The proprietor of Matthiasson Wines posted on Twitter that "All of our 2013 red barrels are on the ground, don't know how much wine is lost yet."
Seismically speaking, USGS says "the earthquake lies within a 70-km-wide (44 miles) set of major faults of the San Andreas Fault system that forms the boundary between the Pacific and North American tectonic plates….The earthquake is located at the eastern shore of San Pablo Bay between two major active fault systems: the Hayward-Rodgers Creek Fault system on the west and the Concord-Green Valley Fault system on the east. The earthquake occurred near the well-known West Napa Fault, and the less well known Carneros-Franklin Faults, which juxtapose different suites of rocks."

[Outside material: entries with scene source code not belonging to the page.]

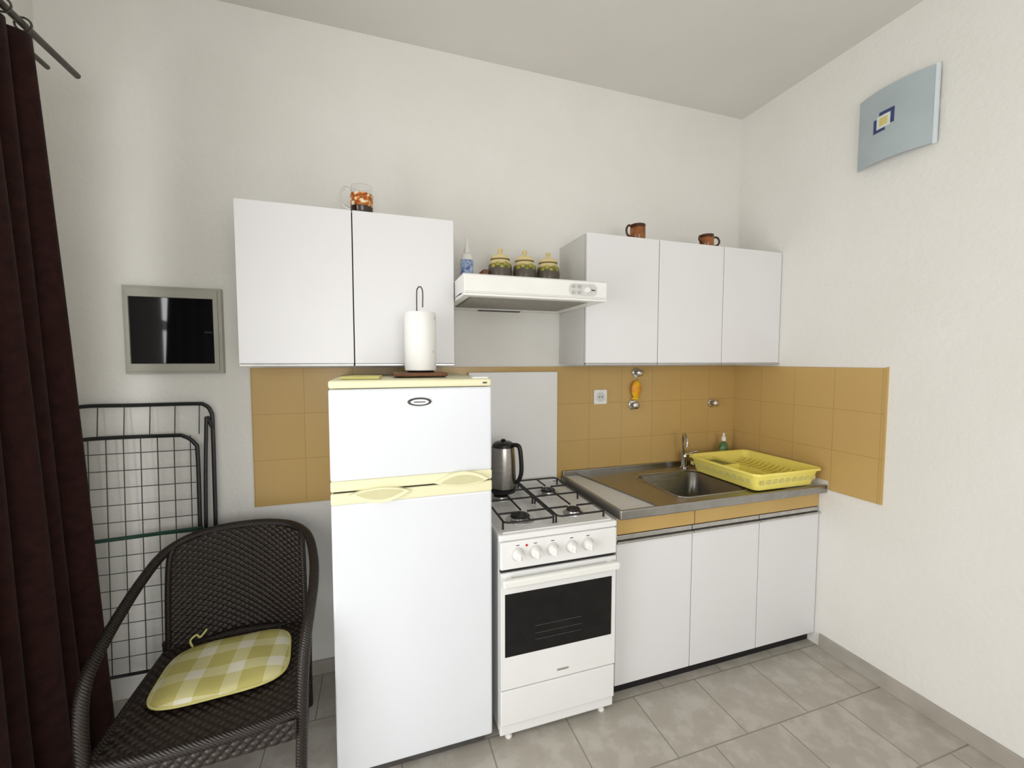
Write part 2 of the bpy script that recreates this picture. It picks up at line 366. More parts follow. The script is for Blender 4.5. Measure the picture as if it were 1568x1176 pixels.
for i,(x,y,r) in enumerate(((-1.615,-.495,.040),(-1.372,-.495,.030),(-1.372,-.215,.036),(-1.615,-.215,.036))):
    lathe('burner_base_%d'%(i+1),[(r*1.5,0),(r*1.45,.004),(r*1.0,.005),(r*.95,.013),(0,.013)],(x,y,.829),M['alu'],e,seg=28)
    lathe('burner_cap_%d'%(i+1),[(r*.98,.013),(r,.017),(r*.9,.022),(0,.023)],(x,y,.829),M['black'],e,seg=28)
def grate(x0,x1,nm):
    bm=bmesh.new(); y0,y1=sy+.035,-.075; z=.861; r=.0042
    addtube(bm,[(a,b,z) for a,b in rrect(x0,x1,y0,y1,.02,3)],r,8,closed=True,sm=1)
    ym=(y0+y1)/2
    addtube(bm,[(x0,ym,z),(x1,ym,z)],r,8,sm=1)
    xm=(x0+x1)/2
    for yc in (-.495,-.215):
        for s in (-1,1):
            xe=x0 if s<0 else x1
            addtube(bm,[(xe,yc,z),(xm+s*.022,yc,z)],r,8,sm=1)
            ye=(y0 if yc<-.4 else ym) if s<0 else (ym if yc<-.4 else y1)
            addtube(bm,[(xm,ye,z),(xm,yc+s*.022,z)],r,8,sm=1)
    for x in (x0,x1):
        for y in (y0+.02,ym,y1-.02): addtube(bm,[(x,y,z),(x,y,.829)],r,8,sm=1)
    fin(nm,bm,M['black'],e,smooth='auto')
grate(sx0+.03,-1.499,'grate_left'); grate(-1.487,sx1-.03,'grate_right')

# ---------------------------------------------------------------- kettle
kx,ky,kz=-1.606,-.225,.866
e=emp('electric_kettle',(kx,ky,kz))
lathe('base',[(0,0),(.060,0),(.062,.004),(.062,.014),(.055,.018),(0,.018)],(kx,ky,kz),M['blackp'],e)
lathe('body',[(.055,.018),(.060,.022),(.061,.06),(.058,.15),(.053,.205),(.051,.215),(0,.215)],(kx,ky,kz),M['steelk'],e)
lathe('lid',[(.052,.212),(.051,.226),(.038,.236),(.012,.240),(0,.240)],(kx,ky,kz),M['blackp'],e)
lathe('lid_knob',[(.010,.238),(.012,.246),(.006,.250),(0,.250)],(kx,ky,kz),M['blackp'],e,seg=16)
tube('handle',[(kx+.036,ky-.030,kz+.224),(kx+.058,ky-.055,kz+.222),(kx+.066,ky-.062,kz+.18),(kx+.068,ky-.064,kz+.10),(kx+.056,ky-.050,kz+.055),(kx+.042,ky-.036,kz+.05)],.0105,M['blackp'],e)
bm=bmesh.new()
a=[bm.verts.new(v) for v in ((kx-.040,ky+.010,kz+.213),(kx-.020,ky+.045,kz+.213),(kx-.058,ky+.050,kz+.216),(kx-.040,ky+.022,kz+.15),(kx-.030,ky+.040,kz+.15))]
for f in ((0,1,2),(0,2,3),(2,1,4),(2,4,3),(0,3,4,1)): bm.faces.new([a[i] for i in f])
fin('spout',bm,M['steelk'],e,bevel=.002)

# ---------------------------------------------------------------- sink unit
cx0,cx1=-1.2035,-.003
e=emp('sink_cabinet',(-.6,-.3,0))
D=.569
box('carcass',cx0+.004,cx1,-D+.02,-.01,.055,.70,M['lamside'],e)
box('carcass_side',cx0+.004,cx0+.02,-D+.02,-.01,.70,.812,M['lamside'],e)
box('kick_plate',cx0+.01,cx1,-D+.035,-D+.05,0,.06,M['kick'],e)
box('dark_backing',cx0+.006,cx1-.002,-D+.012,-D+.021,.062,.74,M['gap'],e)
box('fascia',cx0+.002,cx1,-D+.004,-D+.022,.735,.815,M['mustard'],e,bevel=.002)
box('fascia_joint',-.792,-.789,-D+.003,-D+.01,.736,.814,M['wood'],e)
w=(cx1-cx0)/3
for i in range(3):
    g=.0022; a=cx0+i*w+g; b=cx0+(i+1)*w-g
    box('door_panel_%d'%(i+1),a,b,-D,-D+.016,.060,.695,M['lam'],e,bevel=.0012)
    box('pull_strip_%d'%(i+1),a,b,-D-.010,-D+.014,.699,.708,M['alu'],e,bevel=.002)
    box('pull_channel_%d'%(i+1),a,b,-D+.002,-D+.014,.712,.732,M['alu'],e,bevel=.002)
bx0,bx1,by0,by1=-.835,-.430,-.53,-.15
def plate():
    bm=bmesh.new(); n=6
    hole=rrect(bx0,bx1,by0,by1,.05,n)
    ox0,ox1,oy0,oy1=cx0-.002,cx1,-.600,-.010
    def outer(p):
        cx,cy=(bx0+bx1)/2,(by0+by1)/2; dx,dy=p[0]-cx,p[1]-cy
        t=min([( (ox1-cx)/dx if dx>0 else (ox0-cx)/dx) if abs(dx)>1e-9 else 9e9, ((oy1-cy)/dy if dy>0 else (oy0-cy)/dy) if abs(dy)>1e-9 else 9e9])
        return (cx+dx*t,cy+dy*t)
    z=.852; k=len(hole)
    hv=[bm.verts.new((a,b,z)) for a,b in hole]
    op=[outer(p) for p in hole]; ov=[bm.verts.new((a,b,z)) for a,b in op]
    for i in range(k):
        j=(i+1)%k; a,b=op[i],op[j]
        on=lambda p:(abs(p[0]-ox0)<1e-6 or abs(p[0]-ox1)<1e-6, abs(p[1]-oy0)<1e-6 or abs(p[1]-oy1)<1e-6)
        if on(a)[0] and not on(a)[1] and on(b)[1] and not on(b)[0]: c=bm.verts.new((a[0],b[1],z)); bm.faces.new((hv[i],ov[i],c,ov[j],hv[j]))
        elif on(a)[1] and not on(a)[0] and on(b)[0] and not on(b)[1]: c=bm.verts.new((b[0],a[1],z)); bm.faces.new((hv[i],ov[i],c,ov[j],hv[j]))
        else: bm.faces.new((hv[i],ov[i],ov[j],hv[j]))
    prev=hv
    for (ins,dz) in ((.003,-.001),(.008,-.008),(.020,-.12),(.045,-.146),(.10,-.150)):
        P=rrect(bx0+ins,bx1-ins,by0+ins,by1-ins,max(.05-ins*.3,.02),n)
        cur=[bm.verts.new((a,b,z+dz)) for a,b in P]
        for i in range(k):
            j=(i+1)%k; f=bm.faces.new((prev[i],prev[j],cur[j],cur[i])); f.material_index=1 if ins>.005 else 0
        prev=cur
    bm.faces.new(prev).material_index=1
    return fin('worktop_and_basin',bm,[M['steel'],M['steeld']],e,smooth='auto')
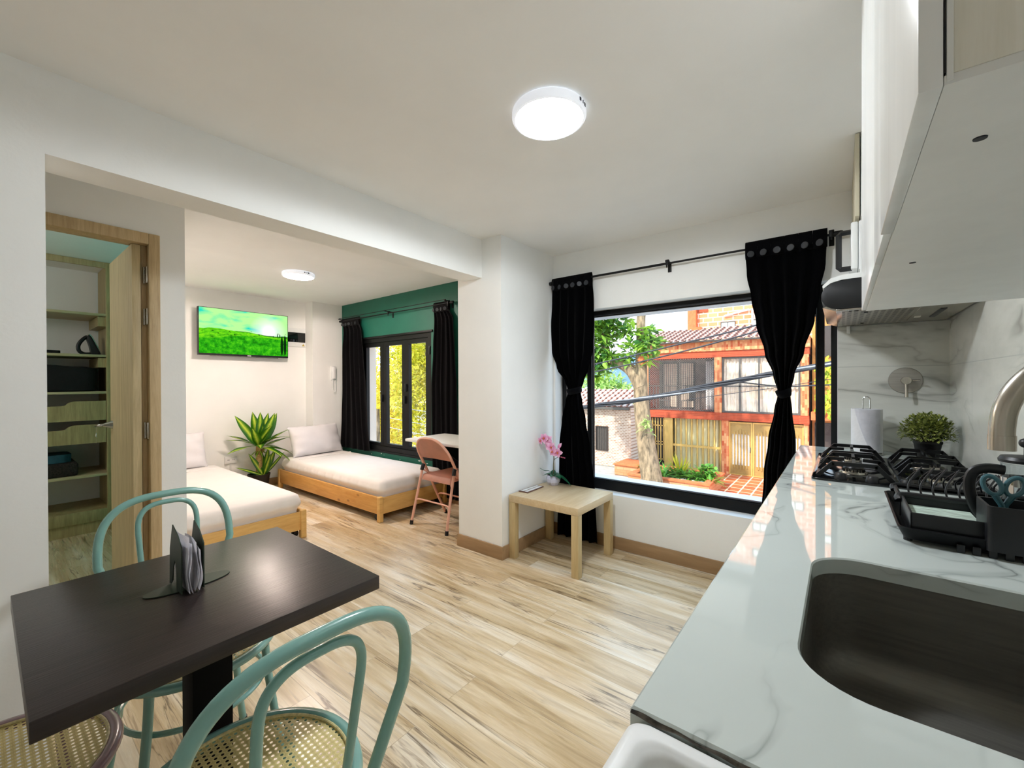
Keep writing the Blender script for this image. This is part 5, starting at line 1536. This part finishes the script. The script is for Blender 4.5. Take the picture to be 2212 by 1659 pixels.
# ---- opposite house
hs = thing('brick_house', 'red brick house with balcony and ochre doors across the street', 'house', (-4.3, 21, GZ))
FY = 20.
def hp(mb, name, mat, label=None, parent=None, smooth=None):
    return mb.build(name, mat, parent or hs, smooth, label=label)
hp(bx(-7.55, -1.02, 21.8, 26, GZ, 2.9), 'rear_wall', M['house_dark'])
m = MB(); m.box(-7.55, -7.35, 20.2, 21.8, GZ, 2.9); m.box(-1.2, -1.02, 20.2, 21.8, GZ, 2.9); hp(m, 'side_wall', M['brick_red'])
m = MB(); m.box(-7.6, -1.0, FY, 21.8, 2.30, 2.58); hp(m, 'fascia_beam', M['brick_red'])
m = MB(); m.box(-7.62, -.98, FY - .05, 21.8, 2.58, 3.02); hp(m, 'fascia_band', M['brick_mix'])
m = MB(); m.box(-7.6, -1.0, FY - .06, 21.8, -.45, -.12); hp(m, 'floor_band', M['brick_red'])
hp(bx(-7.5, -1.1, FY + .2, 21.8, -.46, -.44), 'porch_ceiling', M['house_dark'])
for x0, x1, z0, z1 in ((-4.42, -4.13, -.12, 2.30), (-1.28, -1.02, -.12, 2.30), (-7.55, -7.36, -.12, 2.30), (-4.13, -3.86, GZ, -.45), (-1.18, -1.02, GZ, -.45), (-7.6, -7.28, GZ, -.45)):
    hp(bx(x0, x1, FY, FY + .35, z0, z1), 'pilaster', M['brick_mix'])
# roof of barrel tiles
m = MB()
def roof(u, v):
    x = -7.9 + 6.88 * u; s = v * 3.4
    st = (s * 2.5) % 1.0
    return (x, FY - .25 + s, 3.02 + s * .27 + .09 * abs(math.sin(x * PI / .30)) - .07 * st)
m.grid(roof, 264, 36); hp(m, 'tiled_roof', M['roof_tile'], smooth=60)
hp(bx(-7.9, -1.0, FY - .3, FY - .2, 2.98, 3.05), 'gutter', M['dark_frame'])
m = MB(); m.box(-6.15, -5.7, 22.9, 23.3, 3.6, 4.05); hp(m, 'chimney', M['terracotta'])
# balcony
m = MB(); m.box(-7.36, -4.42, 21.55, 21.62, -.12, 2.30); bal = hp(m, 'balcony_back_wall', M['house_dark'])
for x0, x1 in ((-7.2, -6.4), (-6.36, -5.62)):
    m = MB(); m.ring_prism(rect(x0, x1, -.08, 2.2), rect(x0 + .06, x1 - .06, -.02, 2.14), 'Y', 21.5, 21.55); f_ = hp(m, 'balcony_door', M['dark_frame'])
    m = MB()
    def dr_(u, v, x0=x0, x1=x1): return (x0 + .06 + (x1 - x0 - .12) * u, 21.54 + .02 * math.sin(u * 40), -.02 + 2.16 * v)
    m.grid(dr_, 60, 2); m.build('drape', M['beige_cloth'], f_)
m = MB()
def d2(u, v): return (-5.10 + .42 * u, 21.4 + .03 * math.sin(u * 30), -.1 + 2.3 * v)
m.grid(d2, 40, 2); hp(m, 'balcony_curtain', M['sheet'])
m = MB(); m.box(-7.36, -4.42, FY + .06, FY + .09, 1.02, 1.06); m.box(-7.36, -4.42, FY + .06, FY + .09, -.08, -.04)
x = -7.3
while x < -4.45: m.box(x - .009, x + .009, FY + .065, FY + .085, -.06, 1.02); x += .155
for x in (-7.34, -5.9, -4.44): m.box(x - .025, x + .025, FY + .05, FY + .1, -.1, 2.3)
hp(m, 'balcony_railing', M['dark_frame'])
m = MB()    # bird net: a lattice of fine cords
k = -2.4
while k < 5.4:
    a0 = max(0, -k); a1 = min(2.92, 2.4 - k)
    if a1 > a0:
        for fl_ in (0, 1):
            xs = [(-7.36 + a, -.1 + k + a) for a in (a0, a1)]
            if fl_: xs = [(-4.44 - (q[0] + 7.36), q[1]) for q in xs]
            (xa, za), (xb, zb) = xs
            L = math.hypot(xb - xa, zb - za); nx, nz = -(zb - za) / L * .0045, (xb - xa) / L * .0045
            m.face([(xa - nx, FY + .02, za - nz), (xb - nx, FY + .02, zb - nz), (xb + nx, FY + .02, zb + nz), (xa + nx, FY + .02, za + nz)])
    k += .105
hp(m, 'balcony_net', M['net'])
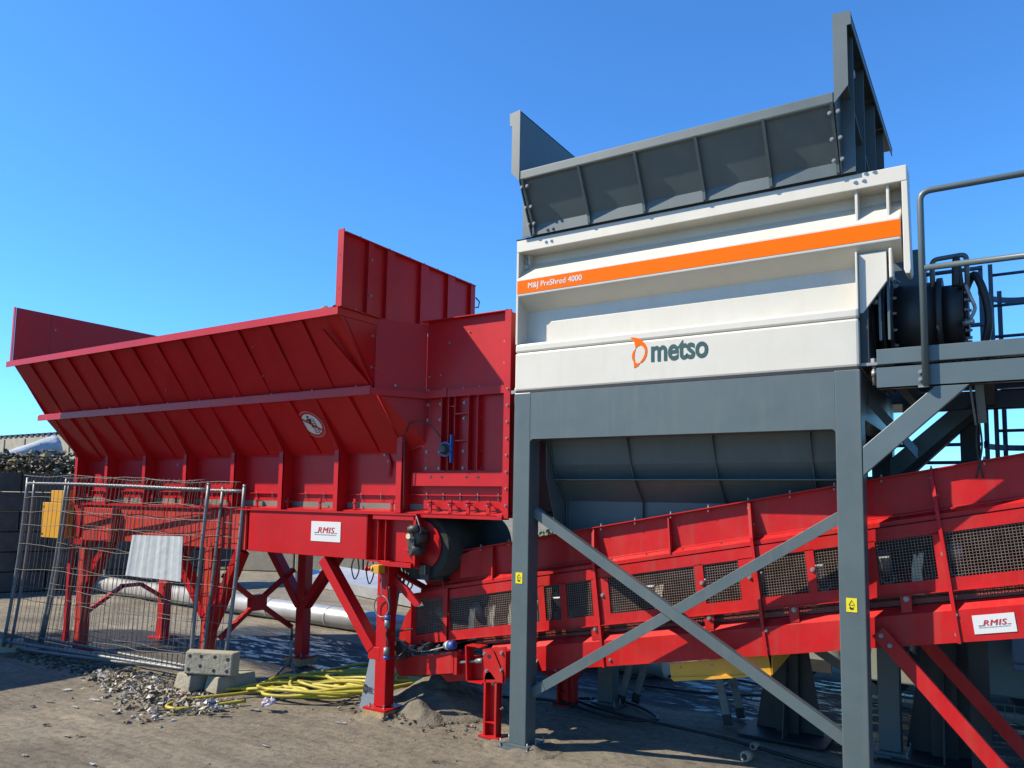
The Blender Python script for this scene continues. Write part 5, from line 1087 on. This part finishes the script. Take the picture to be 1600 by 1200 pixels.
b = M(mat('shaded_blue_panel', (.16, .20, .26), .5)); b.box(.0, .95, 9.0, 9.55, .62, 1.3); b.box(.0, .95, 8.98, 9.0, .55, .60); b.build('side_panel', parent=MC, bev=.01)
M(DARK).bar((-2.0, 9.4, 1.35), (-.95, 9.4, .55), .10, .12, (0, 1, 0)).build('stay', parent=MC)
for x in (-2.2, -1.2, .2): M(BLACK).cyl((x, 9.7, .27), (x, 10.0, .27), .27, 28).build('wheel', parent=MC)
b = MB(); b.m(GALV)
for i in range(24): b.cyl((-1.2+.08*i, 9.2, .02), (-1.2+.08*i, 9.2, .17), .004, 5)
for z in (.03, .10, .17): b.cyl((-1.2, 9.2, z), (.64, 9.2, z), .005, 5)
b.build('cage_grid', label='low galvanised grid lying before the pale machine', cat='grid')
b = M(LCONC); b.box(-1.3, .7, 9.25, 9.45, 0, .05); b.build('concrete_strip', label='light concrete slab edge before the pale machine', cat='slab')
for k, (x, y, r, rz) in enumerate(((-1.873, 6.514, .042, 0), (-1.90, 6.86, .030, .3))):
    b = M(CONC); p = Vector((x, y, r)); d = Vector((.3, .95, 0)).normalized(); b.cyl(p, p+d*.07, r, 20); b.m(BLACK); b.cyl(p-d*.001, p+d*.001, r*.62, 16)
    b.build('pipe_stub', label=('short grey pipe stub on the ground, the larger nearer one', 'short grey pipe stub on the ground, the smaller one behind')[k], cat='pipe stub', group='pipe stubs')
b = M(DARK); b.box(-.1, .6, 7.9, 8.1, .0, 1.25); b.build('rear_barrier', label='dark steel plate standing behind the raking red struts', cat='plate') if 0 else b.bm.free()

SK = thing('shadow_caster', 'unseen dark box added just beyond the left edge of the view to cast a shadow', 'shadow caster', (-13.5, 2.6, 0))  # unseen stand-in box, added to throw the ground shadow at lower left
b = M(DARK); b.box(-16.5, -11.6, 1.2, 3.75, .1, 3.0)
for i in range(24): b.box(-16.4+i*.2, -16.3+i*.2, 3.75, 3.78, .2, 2.9); b.box(-16.4+i*.2, -16.3+i*.2, 1.17, 1.2, .2, 2.9)
b.build('shell', parent=SK)
for x in (-16.5, -11.68):
    for y in (1.15, 3.72): M(DARK).box(x, x+.1, y, y+.1, 0, 3.02).build('corner_post', parent=SK)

There's earthquake history to the area, USGS notes. "The Hayward-Rodgers Creek Fault system, which is approximately 7 km (4 miles) west of the site, generated damaging earthquakes in 1868 and probably in 1898. The Concord-Green Valley Fault system, which is 12 km (7 miles) east of the site, produced a M5.5 earthquake in 1954; while it has not generated a large historical event, there is strong evidence for recent pre-historic activity...The bayshore areas in the San Francisco Bay region are underlain by landfill and bay mud and have experienced disproportionately greater damage during historic earthquakes. Such damage is caused by soil failure in the fills and amplification of ground shaking by the soft bay mud."
Damage to building at Brown and Second streets in Napa. Alvin Jornada.
The UC Berkeley Seismo Lab posted a short video showing a ten-second warning that was received before the shaking arrived in some of the Bay Area.